If you use cookies, you must notify your users of this. The specific requirements vary depending on what cookies you use and where you do business, but here are four universal ways to notify your users about your use of cookies.

The Cookie Law was introduced via amendments to a 2003 EU e-Privacy Directive that requires websites to get user consent for the use of tracking technologies, the most common being cookies.

A cookie (sometimes called web cookie or browser cookie) is a file stored in a user's web browser with small pieces of data that stores information like user settings and preferences, and things like the frequency someone visits a specific website and other analytics specs.

The Information Commissioner's Office (ICO) wrote a full guide for webmasters to learn how to become compliant with this law. The British Information Commissioner's Office states that UK-based websites that to do not comply with this law are to be fined of up to £500,000 for non-compliance.

In 2012, the deadline of May 26 was the last date when UK-based websites had to update their Privacy Policies and include a "Cookies Notice" to get informed consent from their users before using any cookie files to store information on their users' computers.

The BBC reported this on May 26, stating that thousands of websites were in breach of the new cookie law, but others reported that very few people noticed and, in one survey by PwC, only 13% of respondents knew how cookies work.

Ways to notify users that you use cookies

Let's take a look at 4 cookie law-compliant ways you can notify your users that you use and store cookies.

Adding your cookie notice to your website footer is a universally smart move. Since most websites include important legal links in the footer, people know to look here for important things. When a notice is placed in the footer region, your users will be very likely to notice it and take it seriously.

Here's an example from Credit Agricole where the cookie consent banner is slightly transparent over the bottom of the homepage and stays static as a user scrolls, until a user selects options:

Credit Agricole homepage with cookie consent notice highlighted

Essentra has a fixed footer across all pages that notifies users about cookies usage and collection.

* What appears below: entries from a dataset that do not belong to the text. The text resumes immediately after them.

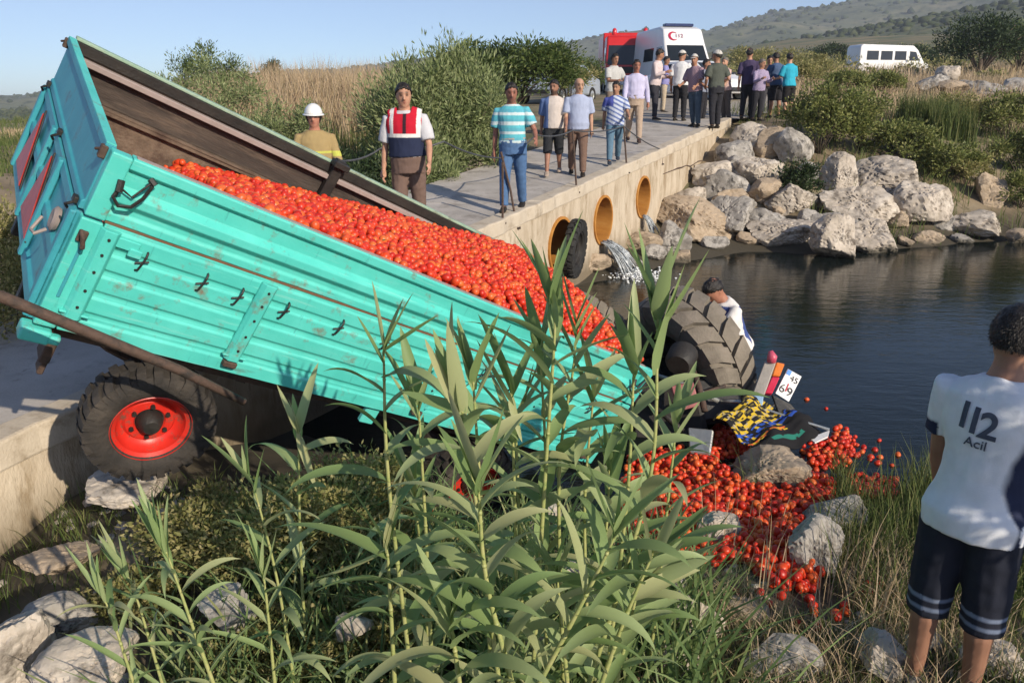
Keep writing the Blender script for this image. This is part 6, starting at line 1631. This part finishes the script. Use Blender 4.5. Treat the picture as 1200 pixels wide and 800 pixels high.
reed('reed with a blunt tuft over the middle of the trailer side', [(486, 395), (492, 500), (500, 640), (506, 780)], 2.55, 11)
reed('reed of the middle clump with leaves against the upper turquoise board', [(548, 360), (556, 470), (566, 620), (575, 780)], 2.5, 12)
reed('reed of the middle clump left of the tall one over the tomatoes', [(596, 385), (600, 480), (604, 620), (606, 780)], 2.6, 11)
reed('reed rising just left of the tallest right reed', [(744, 345), (742, 450), (735, 580), (715, 760)], 2.5, 12)
reed('low spreading reed at the bottom right of the clump', [(770, 620), (745, 700), (722, 800)], 2.2, 8, size=.9)
reed('low spreading reed right of the feathery one', [(300, 610), (312, 700), (322, 800)], 2.2, 10, size=.75, plane=2.8, thin=.6)
reed('reed under the left end of the middle clump', [(448, 560), (455, 660), (462, 790)], 2.15, 10)
reed('bushy reed among the low scrub at the bottom left', [(90, 640), (130, 720), (160, 810)], 2.15, 11, size=.7, plane=2.7, thin=.5)
# tangle of young reed leaves underneath
s_ = scatter(1500, -1.55, .95, 2.35, 3.7, None, 9); blades('reed_undergrowth', s_, rng.uniform(.25, .85, len(s_)), rng.uniform(.014, .034, len(s_)), rng.uniform(.2, .9, len(s_)), 'reed_dark', seg=5)
s_ = scatter(700, -.9, .9, 3.4, 4.4, None, 9); blades('reed_undergrowth', s_, rng.uniform(.25, .7, len(s_)), rng.uniform(.012, .026, len(s_)), rng.uniform(.2, .8, len(s_)), 'reed_dark', seg=5)

# ------------------------------------------------------------------ air
hz_ = bpy.data.meshes.new('haze'); mb = MB(); mb.box((0, 0, 70), (3500, 3500, 270)); hz_ = mb.mesh('haze')
hmz = bpy.data.materials.new('air'); hmz.use_nodes = True; ht = hmz.node_tree
ht.nodes.remove(ht.nodes['Principled BSDF'])
pv = ht.nodes.new('ShaderNodeVolumePrincipled'); pv.inputs['Color'].default_value = (.78, .86, 1, 1); pv.inputs['Density'].default_value = .0004
ht.links.new(pv.outputs[0], ht.nodes['Material Output'].inputs['Volume'])
hz_.materials.append(hmz)
ho = link('haze', hz_); tag(ho, kind='stuff')
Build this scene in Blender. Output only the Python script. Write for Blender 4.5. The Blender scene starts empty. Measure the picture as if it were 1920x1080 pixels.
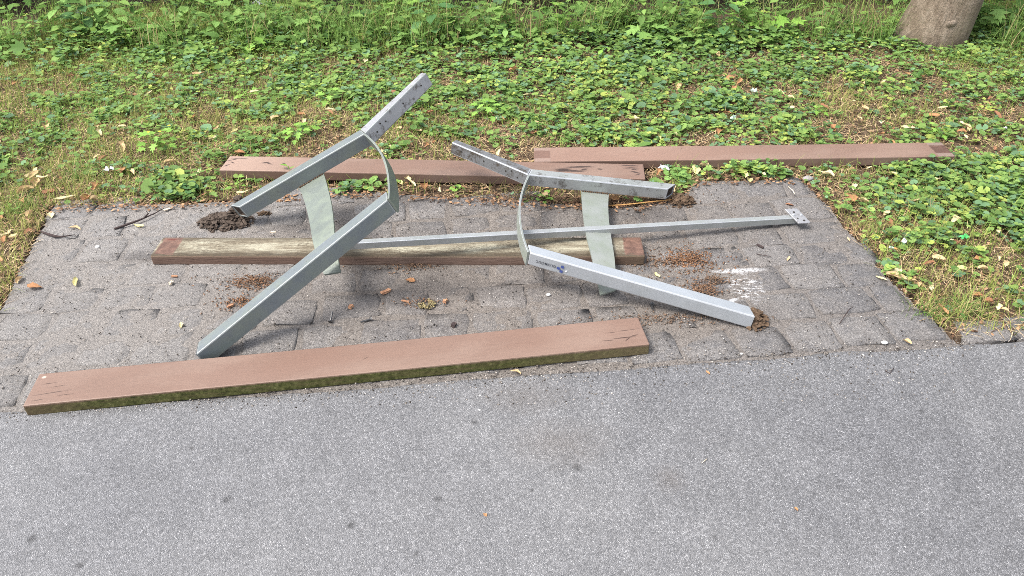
import bpy, bmesh, math, random
import numpy as np
from mathutils import Vector, Matrix

random.seed(7)
RNG = np.random.default_rng(11)
SC = bpy.context.scene
COL = SC.collection
R = math.radians

# ------------------------------------------------------------------ camera, sky, sun, exposure
CAM_H, PITCH, ROLL, FPX = 1.6, R(36.1), R(-0.87), 1482.0
_fw = np.array([0, math.cos(PITCH), -math.sin(PITCH)])
_r = np.array([1.0, 0, 0]); _u = np.cross(_r, _fw)
CR = math.cos(ROLL) * _r + math.sin(ROLL) * _u
CU = -math.sin(ROLL) * _r + math.cos(ROLL) * _u
cam_data = bpy.data.cameras.new('camera')
cam_data.sensor_width = 36.0
cam_data.lens = 36.0 * FPX / 1920.0
cam_data.clip_start = 0.05
cam_data.clip_end = 600.0
cam = bpy.data.objects.new('camera', cam_data)
COL.objects.link(cam)
cam.matrix_world = Matrix(((CR[0], CU[0], -_fw[0], 0), (CR[1], CU[1], -_fw[1], 0), (CR[2], CU[2], -_fw[2], CAM_H), (0, 0, 0, 1)))
SC.camera = cam

SUN_EL, SUN_AZ = R(58), R(250)      # azimuth clockwise from +y (the way the camera looks)
world = bpy.data.worlds.new('World')
SC.world = world
world.use_nodes = True
wn = world.node_tree
for n in list(wn.nodes):
    wn.nodes.remove(n)
wo = wn.nodes.new('ShaderNodeOutputWorld')
wb = wn.nodes.new('ShaderNodeBackground')
ws = wn.nodes.new('ShaderNodeTexSky')
ws.sky_type = 'NISHITA'
ws.sun_disc = False
ws.sun_elevation = SUN_EL
ws.sun_rotation = SUN_AZ
ws.dust_density = 4.0
ws.ozone_density = 1.0
wh = wn.nodes.new('ShaderNodeHueSaturation')
wh.inputs['Saturation'].default_value = 0.42
wn.links.new(ws.outputs[0], wh.inputs['Color'])
wn.links.new(wh.outputs[0], wb.inputs['Color'])
wb.inputs['Strength'].default_value = 0.15
wn.links.new(wb.outputs[0], wo.inputs[0])
sun_data = bpy.data.lights.new('sun', 'SUN')
sun_data.energy = 1.5
sun_data.angle = R(24)
sun_data.color = (1.0, 0.955, 0.88)
sun = bpy.data.objects.new('sun', sun_data)
COL.objects.link(sun)
_sd = Vector((math.sin(SUN_AZ) * math.cos(SUN_EL), math.cos(SUN_AZ) * math.cos(SUN_EL), math.sin(SUN_EL)))
sun.rotation_euler = _sd.to_track_quat('Z', 'Y').to_euler()
SC.view_settings.view_transform = 'Standard'
SC.view_settings.look = 'None'
SC.view_settings.gamma = 1.0
SC.view_settings.use_curve_mapping = False
SC.view_settings.exposure = 1.5
SC.cycles.filter_width = 0.9
SC.cycles.use_denoising = False


def gp(px, py, z=0.0):
    """the point at height z that lies under a pixel of the photograph"""
    d = _fw + (px - 960) / FPX * CR - (py - 540) / FPX * CU
    t = (z - CAM_H) / d[2]
    return np.array([0, 0, CAM_H]) + t * d


# ------------------------------------------------------------------ helpers
def tag(o, label=None, cat=None, group=None, kind=None):
    if label: o['label'] = label
    if cat: o['category'] = cat
    if group: o['group'] = group
    if kind: o['kind'] = kind
    return o


def empty(name, loc=(0, 0, 0), rz=0.0):
    o = bpy.data.objects.new(name, None)
    o.empty_display_size = 0.1
    COL.objects.link(o)
    o.location = loc
    o.rotation_euler = (0, 0, rz)
    return o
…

The footer remains taking up the bottom portion of the website and remains there until a user clicks to accept and close. The Cookies Policy is linked to the notification so users can find out more information before deciding if they're ok with accepting Essentra's use of cookies.

Essentra Cookie Consent notice

There's a "More about GDPR" link that takes users to a page that discusses more about how the company strives for GDPR compliance. Because the GDPR focuses on transparency and user rights, a cookie notice like this that gets consent from users before placing cookies is a requirement of the GDPR when most cookies are used.

And here's how Lenovo adds a banner like this to the bottom of its website:

Lenovo Cookie Consent banner - small size

2. Top Header Notification

A top header notification will be displayed front and center at the top of your website. This means it'll be nearly impossible for a site visitor to miss. Websites notoriously put important messages at the very top including sale notifications and other things users know to watch for, so this is a smart area to place your cookie notice.

The Thomas Cook website was early to this method many years ago with displaying a notice at the very top of its site, above the main navigation menu:

Thomas Cook Cookies Notification in the Header

The notification doesn't disappear unless the visitor takes clicks a button to accept and close the notice. As usual, the Cookie Policy is linked to the notification so users can make an informed decision.

Bank of Australia takes this approach as well, yet doesn't offer any options to users. They can simply learn about cookies, but not make any settings through the banner. This method is not recommended:

Bank Australia website header with cookie statement with cookies link highlighted

3. Inline Top Header Notification

These types of notifications are much smaller and "in line" with the styling of the site for a minimalistic approach. Here's how Gov UK used to use an inline notification that was below the logo, but above the website content:

GOV UK Notification on Cookies

This worked really well with the design of the Gov UK website that's very minimalistic. The notice was slightly lighter color blue from the site background that fits well with the logo section line and the "Welcome to GOV.UK" section.

However, note that Gov UK has since updated its cookie consent notice to include more information as well as options for accepting and rejecting cookies. This makes it more of a standard header notification versus an inline header notification:

Gov UK cookie consent banner with Accept and Reject buttons

4. Box Notification

A box notification works by positioning a box on the website that is in a fixed position, regardless of how a user scrolls. To get the box to disappear, a user must select one of the available options or accept the terms presented in the box.

The BBC's Good Food site uses a box style cookie consent notice that blocks out access to the website until users agree or select custom options to agree to:

BBC Good Food Cookie Consent Notice

This method works well on mobile devices since the box can display largely on the screen:

Express.co.uk: Privacy and Cookie notice mobile pop-up with Continue and Accept All button

Wrapping it Up

You can comply with the cookies law by implementing any kind of design functionality you'd like that matches your website as long as users can give their informed consent for the usage of cookies on your website. Just make sure to design your notification to be easy to notice.

In your cookies notification, make sure to include a link to where users can find out more about the specific cookies that your website stores, either in your Privacy Policy or in a separate Cookies Policy.

The notification needs to be displayed to new visitors of your website across all pages. If a new user lands on a specific land page and not your homepage, such as via Google search results, you still need to have the notification message displayed.